Trotzdem ist einiges in Bewegung. Seit der Einführung des Elterngeldes 2007 lässt sich messen, wie rasant sich Gewohnheiten verändern. Mehr als jeder vierte Vater eines Neugeborenen nehme heute Elternzeit, heißt es beim Bundesinstitut für Bevölkerungsforschung in Wiesbaden. Doch die Mehrheit entscheidet sich weiter für zwei Monate. Auch das sei nicht zu unterschätzen, sagt Gesterkamp. Schließlich sei es ein historisches Phänomen, dass Väter jetzt für Säuglinge alleinverantwortlich sein können. "Solche Prozesse brauchen Zeit, das dauert eine Generation", sagt Marie-Luise Lewicki, Chefredakteurin der Zeitschrift "Eltern". Die Saat für ein neues Vater-Verständnis ist für sie vor 30 Jahren gelegt worden, als die ersten Männer bei der Geburt dabei waren. "Heute muss ein Vater schon sehr gute Gründe nennen, wenn er nicht dabei ist", sagt sie.

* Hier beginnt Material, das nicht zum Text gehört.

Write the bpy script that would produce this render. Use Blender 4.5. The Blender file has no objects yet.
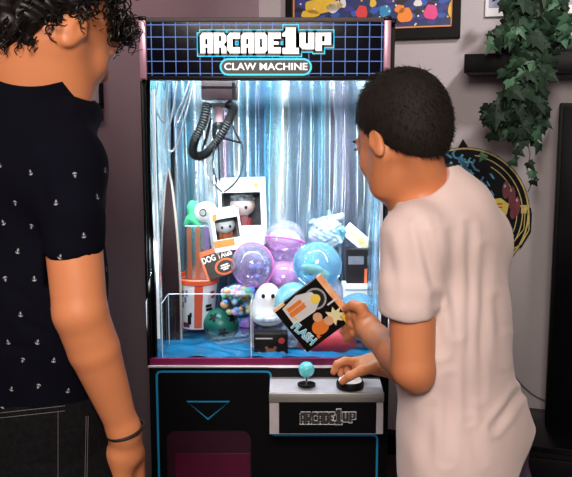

Auch in der Arbeitswelt tut sich etwas. Unternehmen, die gute Fachkräfte suchen, müssen heute etwas bieten. Dax-Unternehmen lassen sich dafür inzwischen beispielsweise von Väter-Vereinen beraten. Verteidigungsministerin Ursula von der Leyen (CDU) will die Bundeswehr unter anderem mit Teilzeitarbeit familienfreundlicher gestalten. Doch die Meinungen über Elternzeiten bleiben geteilt. Headhunter warnen weiter vor Karriereknicks bei längeren Pausen.

Wer an Wochentagen morgens im Berliner Stadtteil Prenzlauer Berg in die Cafés schaut, sieht dennoch Bilder, die vor 20 Jahren irritiert hätten: Väter mit Dreitagebart, die sich Kinderwagen schaukelnd über die jüngsten Durchschlaf-Quoten austauschen. "Papa-Welle" nennt das Gesterkamp. Er glaubt an einen kulturellen Umbruch, der sich langsam vollzieht. Für Lewicki geht es hier nicht nur um junge Familien. Sie glaubt, dass die Generation, die in den 80er Jahren zur Welt kam, eine andere Einstellung zur Rolle der Arbeit hat: Sie würde auch ohne Kinder lieber nur vier Tage arbeiten.